When the creation account comes up, we can get so defensive about the particulars we forget that the central testimony of creation is not just how it was done, but why. It is a display of God’s wisdom as much as his power.
On the one hand he restrained water to certain boundaries and did not allow it to cross over them (v.6-9). On the other, he caused water to flow freely from springs which provided drinking water as well as water for plants and crops (v.10-14).
He gave trees for birds (even certain trees for certain birds) and high mountains for goats and rocks for badgers (v.16-18). In other words, God didn’t just make random terrain and let the animals pick and choose what they wanted. He created ecosystems.
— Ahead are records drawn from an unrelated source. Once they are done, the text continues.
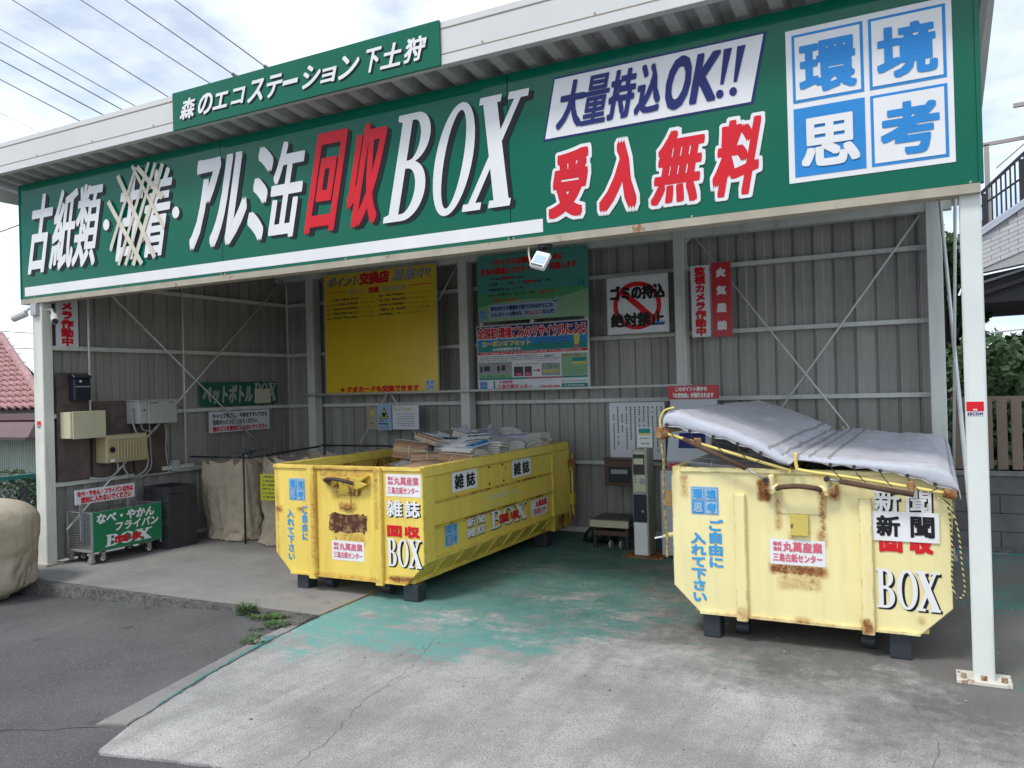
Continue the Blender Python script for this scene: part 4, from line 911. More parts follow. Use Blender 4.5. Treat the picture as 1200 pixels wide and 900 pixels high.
lump = [((cx_, cy_, .25), (.44, .44, .34), 2.2), ((cx_ + .03, cy_, .52), (.46, .46, .27), 2.6)]; rq = random.Random(12)
for k in range(26):
    a_ = k * 2.399; zz = .0 + .6 * ((k * .37) % 1); rr = .36 if zz < .45 else .26; lump.append(((cx_ + rr * cos(a_), cy_ + rr * sin(a_), zz), (rq.uniform(.10, .15), rq.uniform(.10, .15), rq.uniform(.08, .13)), 2))
for q_ in range(14):
    kx = np.array([rq.gauss(0, 9) for _ in range(3)]); P0[:-nu_] += np.sin(P0[:-nu_] @ kx + rq.uniform(0, 6))[:, None] * np.array([rq.gauss(0, .009) for _ in range(3)])[None, :]
inner_ = ellip(lump)
def shell(Q):
    Q = inner_(Q); hh = np.clip(Q[:, 2] + .108, 0, 1); R_ = .505 * np.clip(.60 + hh * 3.2, 0, 1) * np.where(hh > .62, np.clip(1 - (hh - .74) * 2.0, .2, 1), 1)
    d = Q[:, :2] - np.array((cx_, cy_)); l_ = np.sqrt((d * d).sum(1)) + 1e-9; k = l_ > R_; Q[k, :2] = np.array((cx_, cy_)) + d[k] * (R_[k] / l_[k])[:, None]; return Q
P = drape(nu_, nv_, P0, ru, rv, np.arange(nv_ * nu_, (nv_ + 1) * nu_), shell, -.108, 80, g=.0007, seed=4, puff=((cx_, cy_, .2), .0003, .62))
s0 = cloth_sack('filled_sack', 'large bulging tan sack tied at the top beside the kerb', (cx_, cy_, -.112), P, nu_, nv_, M_sack, cap_top=True, rumple=True)
mb = MB(); r = random.Random(2)
for k in range(9):
    a = k * .7; mb.tube([(cx_ + .03 * cos(a), cy_ + .03 * sin(a), .78), (cx_ + .06 * cos(a), cy_ + .06 * sin(a), .82 + r.uniform(-.01, .03)), (cx_ + .11 * cos(a), cy_ + .11 * sin(a), .80 + r.uniform(-.03, .02))], [.02, .026, .008], 6)
part(mb, 'gathered_neck', M_sack, s0, smooth=True)
part(MB().tube([(cx_ + .075 * cos(a / 8 * 2 * pi), cy_ + .075 * sin(a / 8 * 2 * pi), .792) for a in range(9)], .008, 6), 'tie_cord', M_sack2, s0)
fr = thing('sack_frame', 'thin dark pipe frame that holds the sacks open', 'frame', (-6.6, 7.0, 0))
M_dk = mat('dark_steel', (.04, .04, .045), .5, .3)
for p_, q_ in (((-7.66, 6.60, .96), (-6.72, 6.60, .96)), ((-6.80, 6.58, .0), (-6.80, 6.58, 1.02)), ((-6.72, 6.60, .96), (-6.72, 7.75, 1.0)), ((-6.72, 7.78, 1.01), (-5.2, 7.78, 1.01)), ((-5.2, 7.78, .0), (-5.2, 7.78, 1.03))):
    part(MB().cyl(p_, q_, .011, 8), 'pipe', M_dk, fr, smooth=True)
M_yn = mat('yellow_notice', (.55, .53, .03), .5)
b = board('hanging_notice', 'bright yellow notice hung on the brown sack beside the skip', -6.60, -6.12, .495, .785, 6.62, M_yn, th=.004)
t = front(6.62)
for k in range(6): t.scrib('dark', -6.56, -6.16, .745 - k * .044, .018, 1, .8)
t.build(b, K)
wire([(-6.72, 6.62, .96), (-6.60, 6.62, .90), (-6.50, 6.62, .79)], .003, 'cord', 'thin cord holding up the bright yellow notice', 'cord', M_dk)
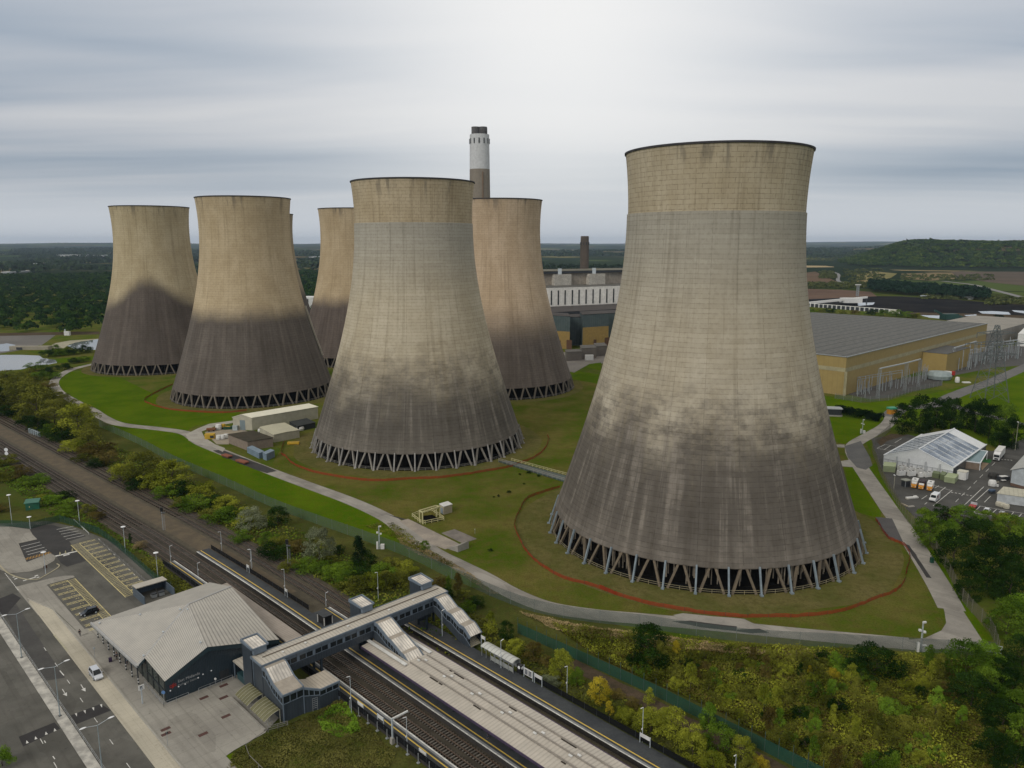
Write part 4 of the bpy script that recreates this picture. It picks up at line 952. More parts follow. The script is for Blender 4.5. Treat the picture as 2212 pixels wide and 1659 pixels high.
# ---- strip between the rear platform and the green mesh fence
W3 = 'between the rear platform and the green mesh fence'; G3 = 'trees between the rear platform and the green fence'
for x, y, w, h, c, k in [(920, 580, 180, 260, 'yg', 'upright'), (1060, 570, 170, 190, 'dark', 'round'), (1130, 730, 200, 190, 'yg', 'round'), (1030, 660, 150, 110, 'olive', 'bush'), (1290, 760, 210, 190, 'brown', 'round'), (1400, 800, 140, 130, 'brown', 'bush'), (1530, 940, 230, 310, 'yg', 'round'), (1660, 990, 170, 200, 'green', 'round'), (1440, 1010, 220, 110, 'willow', 'bush'), (1860, 1140, 230, 270, 'yellow', 'round'), (1940, 1250, 140, 160, 'yellow', 'upright'), (2080, 1300, 190, 170, 'yg', 'bush'), (720, 330, 180, 150, 'green', 'bush'), (640, 200, 150, 220, 'brown', 'upright'), (800, 300, 180, 150, 'dark', 'bush'), (690, 230, 160, 140, 'olive', 'bush'), (560, 200, 110, 190, 'green', 'upright')]:
  tree_px('E', x, y, w, h, c, k, W3, G3)
for x, y, w, h, c, k in [(200, 1300, 180, 150, 'yg', 'bush'), (390, 1210, 140, 180, 'yg', 'upright'), (400, 1440, 310, 250, 'yg', 'round'), (560, 1490, 320, 310, 'yg', 'round'), (860, 1390, 160, 250, 'bright', 'round'), (730, 1640, 300, 320, 'yg', 'round'), (940, 1610, 310, 300, 'green', 'round'), (1130, 1660, 220, 260, 'yg', 'round'), (1260, 1690, 180, 150, 'yellow', 'bush'), (320, 1370, 140, 110, 'olive', 'bush'), (250, 1210, 150, 130, 'brown', 'bush'), (140, 1130, 150, 100, 'brown', 'bush'), (900, 1740, 260, 200, 'yg', 'round'), (1180, 1760, 200, 170, 'olive', 'round')]:
  tree_px('G', x, y, w, h, c, k, W3, G3)
scatter('undergrowth', [S(-131, 106), S(20, 102.8), S(20, 112.5), S(-96, 112.5), S(-131, 114)], 17000, .30, .9, LEAF['olive'], 8, 3.0)
poly_struct('bare_bank', [S(-100, 112.4), S(30, 112.4), S(30, 116.2), S(-100, 116.2)], EARTH, .012, .5)
# ---- scrub field on the near right
scrubpoly = gl('X', [(1190, 1350), (1300, 1365), (1458, 1376), (1621, 1396), (1838, 1408), (2046, 1422), (2150, 1450), (2240, 1540), (2250, 1700), (1830, 1720), (1700, 1620), (1560, 1540), (1400, 1470), (1290, 1420)])
poly_struct('scrub_ground', scrubpoly, grassmat('scrub_soil', (.060, .050, .010), (.045, .055, .010), (.075, .056, .018), .12, .7), .010)
scatter('bramble_scrub', scrubpoly, 80000, .19, 1.5, LEAF['olive'], 11, 3.4); scatter('bramble_scrub', scrubpoly, 26000, .19, 1.6, LEAF['yg'], 14, 4.5)
scatter('bramble_scrub', scrubpoly, 20000, .18, 1.3, LEAF['brown'], 12, 2.6)
scatter('long_grass', gl('X', [(1120, 1322), (1254, 1352), (1458, 1378), (1621, 1398), (1838, 1412), (1838, 1430), (1600, 1415), (1380, 1395), (1200, 1362)]), 22000, .16, .75, LEAF['straw'], 13, 3.0)
W4 = 'in the scrub field below the perimeter road'; G4 = 'shrubs in the scrub field'
rg = random.Random(42)
def inside(p, poly):
  r = False; j = len(poly) - 1
  for i in range(len(poly)):
    if (poly[i][1] > p[1]) != (poly[j][1] > p[1]) and p[0] < (poly[j][0] - poly[i][0]) * (p[1] - poly[i][1]) / (poly[j][1] - poly[i][1]) + poly[i][0]: r = not r
    j = i
  return r
n = 0; got = []
while n < 150:
  X, Y = rg.uniform(1330, 2200), rg.uniform(1430, 1720)
  p = G(X, Y)
  if not inside(p, scrubpoly) or (X > 1950 and Y > 1560 - (X - 1950) * .3 and X > 2030): continue
  if any((p - q).length < 2.2 for q in got): continue
  got.append(p); n += 1
  c = rg.choices(['olive', 'yg', 'green', 'brown', 'dark', 'yellow', 'bright', 'straw'], [40, 24, 16, 10, 6, 1, 3, 0])[0]
  k = rg.choices(['scrub', 'upright', 'bush'], [55, 20, 25])[0]; w = rg.uniform(2.2, 4.6)
  plant(p, w, w * rg.uniform(.65, 1.1) * (1.5 if k == 'upright' else 1), c, k, W4, G4)
tree_px('G', 380, 920, 400, 420, 'dark', 'round', '', None, 'big dark green tree standing alone between the green mesh fence and perimeter road')
tree_px('G', 600, 800, 130, 150, 'yellow', 'upright', '', None, 'small golden tree leaning on the big dark tree by the green fence')
tree_px('H', 710, 1120, 400, 290, 'dark', 'round', '', None, 'broad dark tree at the upper edge of the scrub field under the camera mast')
tree_px('H', 720, 960, 170, 130, 'yg', 'bush', '', None, 'yellow-topped bush behind the broad dark tree under the camera mast')
tree_px('H', 430, 1070, 100, 100, 'yellow', 'bush', '', None, 'round yellow bush among darker shrubs in the scrub field')
tree_px('H', 275, 1050, 60, 75, 'yellow', 'upright', '', None, 'tiny bright yellow bush near the road edge of the scrub field')
tree_px('G', 1710, 1420, 140, 160, 'bright', 'round', '', None, 'vivid green young tree in the middle of the scrub field')
# ---- dark trees at the right edge
W5 = 'in the dark wood by the corner of the perimeter fence'; G5 = 'dark trees at the fence corner'
for x, y, w, h, c, k in [(1080, 200, 260, 260, 'green', 'round'), (1230, 380, 330, 340, 'dark', 'round'), (1180, 190, 220, 200, 'bright', 'round'), (1400, 230, 320, 270, 'dark', 'round'), (1600, 200, 300, 260, 'green', 'round'), (1660, 400, 330, 320, 'dark', 'round'), (1460, 520, 360, 370, 'dark', 'round'), (1610, 590, 330, 330, 'dark', 'round'), (1340, 560, 200, 230, 'dark', 'round'), (1590, 830, 320, 330, 'green', 'round'), (1720, 800, 330, 340, 'bright', 'round'), (1690, 1040, 290, 280, 'dark', 'round'), (1310, 1120, 340, 340, 'green', 'round'), (1440, 1060, 260, 260, 'bright', 'round'), (1350, 1320, 340, 310, 'dark', 'round'), (1480, 1240, 280, 280, 'green', 'round'), (1540, 1110, 220, 200, 'dark', 'round'), (1620, 1260, 290, 270, 'dark', 'round'), (1700, 1400, 290, 280, 'green', 'round'), (1560, 1480, 290, 280, 'dark', 'round'), (1690, 1640, 300, 390, 'green', 'round'), (1500, 1660, 280, 260, 'dark', 'round'), (1640, 1800, 320, 300, 'dark', 'round')]:
  tree_px('H', x, y, w, h, c, k, W5, G5)
for x, y, w, h, c, k in [(1100, 1090, 140, 160, 'yg', 'upright'), (1120, 1310, 150, 190, 'bright', 'upright'), (350, 990, 180, 120, 'dark', 'bush'), (540, 1060, 170, 150, 'dark', 'bush'), (1290, 1420, 130, 170, 'bright', 'upright')]:
  tree_px('H', x, y, w, h, c, k, 'near the right end of the scrub field', 'small trees at the end of the scrub field')
for x, y, w, h, c in [(1240, 1700, 270, 260, 'green'), (1370, 1640, 240, 230, 'dark'), (1610, 1690, 330, 280, 'bright'), (1500, 1620, 200, 160, 'brown'), (1850, 1680, 260, 210, 'green'), (2010, 1720, 300, 230, 'olive'), (2170, 1720, 200, 180, 'green')]:
  tree_px('J', x, y, w, h, c, 'round', 'between the truck park and the fence corner', 'trees below the truck park')
for x, y, w, h, c in [(1010, 740, 220, 260, 'dark'), (1170, 740, 260, 330, 'dark'), (1330, 700, 260, 270, 'dark'), (1480, 720, 260, 290, 'dark'), (1420, 620, 200, 190, 'conifer'), (1720, 740, 280, 300, 'dark'), (1640, 690, 160, 200, 'conifer'), (1860, 800, 280, 300, 'dark'), (2010, 830, 250, 330, 'green'), (2090, 890, 240, 260, 'dark'), (1960, 880, 200, 170, 'dark')]:
  tree_px('J', x, y, w * 1.15, h * 1.32, c, 'round', 'in the row behind the clear-roofed marquee', 'trees behind the marquee')
hl = gl('J', [(380, 530), (480, 548), (600, 575), (700, 590), (800, 612)]); cl = []
for a, b_ in zip(hl[:-1], hl[1:]):
  for q in range(7):
    p = a + (b_ - a) * q / 7
    for _ in range(3): cl.append((p.x + random.uniform(-1.6, 1.6), p.y + random.uniform(-1.6, 1.6), random.uniform(.8, 3.4), random.uniform(1.2, 1.9), 1.1))
me = leafcloud('hedge', cl, 46, .30, 77); me.materials.append(LEAF['conifer'])
tag(link(bpy.data.objects.new('hedge', me)), 'long dark clipped hedge beside the access road bend', 'hedge')
for x, y, w, h, c in [(217, 960, 100, 110, 'green')]:
  tree_px('F', x, y + 10, w, h, c, 'round', '', None, 'small round green tree at the road edge below the yellow gantry')
for i, (x, y, w, h) in enumerate([(940, 462, 50, 34), (1072, 386, 30, 20), (850, 495, 26, 34), (812, 500, 24, 20), (782, 968, 56, 36), (1195, 320, 40, 30), (1035, 305, 28, 24), (1110, 292, 50, 28)]):
  tree_px('F', x, y, w, h, 'dark', 'bush', 'on the open grass between the two nearest towers', 'small dark bushes on the tower grass')
scatter('rough_verge', gl('F', [(-60, 780), (60, 830), (190, 930), (330, 1000), (560, 1120), (720, 1250), (860, 1330), (800, 1340), (560, 1190), (420, 1090), (160, 1000), (0, 900)]), 13000, .15, .7, LEAF['straw'], 21, 3.0)
scatter('rough_verge', gl('X', [(785, 1136), (850, 1130), (925, 1185), (985, 1225), (960, 1228), (870, 1170)]), 5000, .18, .9, LEAF['olive'], 22, 3.0)
bankp = gl('C', [(370, 1659), (600, 1545), (800, 1440), (1110, 1300), (1270, 1215), (1330, 1230), (1480, 1400), (1660, 1580), (1760, 1680), (1700, 1800), (300, 1800)])
poly_struct('grass_bank', bankp, grassmat('bank_grass', (.06, .085, .012), (.10, .085, .03), (.055, .05, .018), .15, 1.1), .014)
scatter('long_grass', bankp, 15000, .17, .55, leafmat('bank_leaves', (.055, .06, .014), (.11, .11, .03), (.14, .085, .03)), 31, 2.4)
scatter('long_grass', gl('Z', [(1000, 1250), (1250, 1080), (1400, 1060), (1520, 1220), (1600, 1420), (1300, 1500), (1100, 1420)]), 4200, .19, .75, LEAF['bright'], 32, 2.0)
poly_struct('green_verge', gl('B', [(1955, 1550), (2010, 1530), (2090, 1640), (2120, 1720), (2060, 1720)]), LAWN, .018)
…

He gave us ways to mark time, the sun for day and the moon for seasons (v.19). He created the time for us to work and made our time of rest the time for nocturnal animals, some of them dangerous to us, to go about their work of getting food (v.19-23).
God even filled the ocean, that great purveyor of chaos, full of life. It “teems with creatures innumerable,” the majority of which we can’t even see (v.24-25). But we can traverse this vast domain alongside some of the largest creatures in the world (v.26).
God not only gave all this to us, but He manages it for our good and for the good of the animals. When God breathes on us we live. If He takes His breath away from us, we die. And what is the psalmist’s response to all this?
“May my meditation be pleasing to the him, for I rejoice in the Lord. Let sinners be consumed from the earth” (v.34-35a).